Previously at the ICA - Events

Image credit: Sam Skinner

The Ethics of Coding and the Human Algorithmic Condition

9 Nov 2017

Men are conditioned beings because everything they come into contact with turns immediately into a condition of their existence. - Hannah Arendt, The Human Condition (1958)

In this discursive event, writer and researcher Yuk Hui and philosopher Peg Birmingham explore the intersections between the practice of ethics and the technology of algorithms. The ‘algorithmic condition’ marks a contemporary moment when the global economy and governmental control function through an algorithmic networked environment.

Coding and the production of algorithms have become a part of new artistic practices and social inventions, including art hacktivism, generative artworks, legal alibis, self-help bots and even cybernetic companions. Researchers, philosophers and artists venturing into the world of coding and algorithmic programming will quickly run in to the potential violence of these methods, ranging from racial profiling and online abuse to social exclusion and algorithmic warfare.

Revisiting Jean-François Lyotard’s The Postmodern Condition (1979) and Hannah Arendt’s The Human Condition (1958) and questioning the relevance of their philosophical theories for the contemporary moment, Peg Birmingham and Yuk Hui will touch on notions of ethics, the inhuman, citizenship and rights.

Addressing the extent to which the coding of the social, ethical, and pedagogic is always already invested in the maintenance of power relations that control the economic conditions for knowledge, the speakers question how a shared and common responsibility can be generated through the actions of a community in the digital age. 

Peg Birmingham is Professor of Philosophy at DePaul University, Chicago, editor of Philosophy Today, author of Hannah Arendt and Human Rights (2006), and currently completing a manuscript titled Deception, Violence, and Law: Renewing the Political.

She is the co-editor (with Anna Yeatman) of Aporia of Rights: Explorations in Citizenship in the Era of Human Rights (Bloomsbury, 2014), and co-editor (with Philippe van Haute) of Dissensus Communis: Between Ethics and Politics (Koros 1995).She has published in journals such as Research In Phenomenology, Hypatia, The Graduate Faculty Philosophy Journal, Law, Culture, and the Humanities, and New Centurion Review on topics that include radical evil, human rights, violence, deception, and the temporality of the political.

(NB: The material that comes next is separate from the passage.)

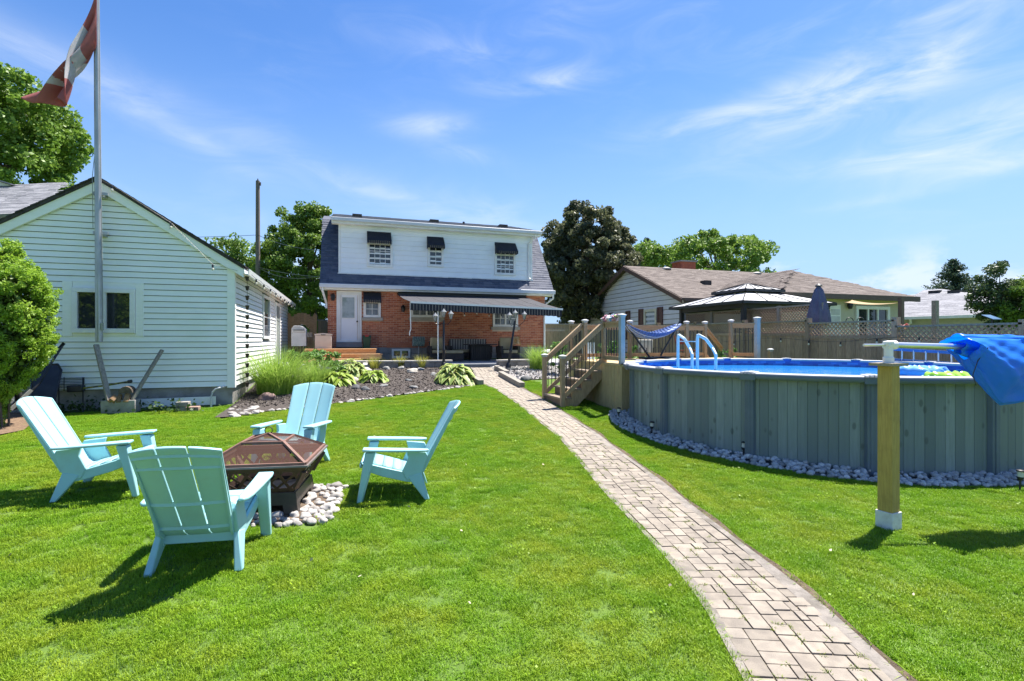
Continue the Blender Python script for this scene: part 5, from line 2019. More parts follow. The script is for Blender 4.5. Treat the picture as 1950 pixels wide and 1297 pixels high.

Yuk Hui studied computer engineering, cultural theory and philosophy at the University of Hong Kong and Goldsmiths College in London, with a focus on the philosophy of technology. He is currently a researcher at the ICAM of Leuphana University Lüneburg where he also teaches at the Institute of Philosophy. He has published on philosophy and technology in periodicals such as Metaphilosophy, Research in Phenomenology, Angelaki, Parrhesia, Cahiers Simondon, Jahrbuch Technikphilosophie, Implications Philosophiques and Intellectica

He is the author of On the Existence of Digital Objects and The Question Concerning Technology in China: An Essay in Cosmotechnics (both 2016), and co-editor of 30 Years after Les Immatériaux: Art, Science and Theory (2015) which explored the legacy of Lyotard’s exhibition Les Immatériaux.

Panel discussion moderated by Felicity Colman, Professor of Film & Media Arts, Kingston University.

Audience members are encouraged to visit Seth Price’s exhibition across the ICA’s gallery spaces, and in particular his most recent video, presented in the ICA Cinemas. Social Synth is an abstraction enabled by technological development: a computer-controlled robot camera was employed to gather thousands of close-up images of the skin of a squid, which were then stitched together algorithmically and imported into a 3D cinema programme to add motion and light effects.

This event is part of the Ethics of Coding and the Human Algorithmic Condition research project led by Kingston University. The interdisciplinary think tank is working toward a report for the EU Commission asking how knowledge and ethics can be defined in societies that are governed by algorithmic systems and objects. The project is funded by the European Commission: H2020  EU.2.1.1. – Industrial Leadership  Leadership in enabling and industrial technologies  Information and Communication Technologies, project number 732407.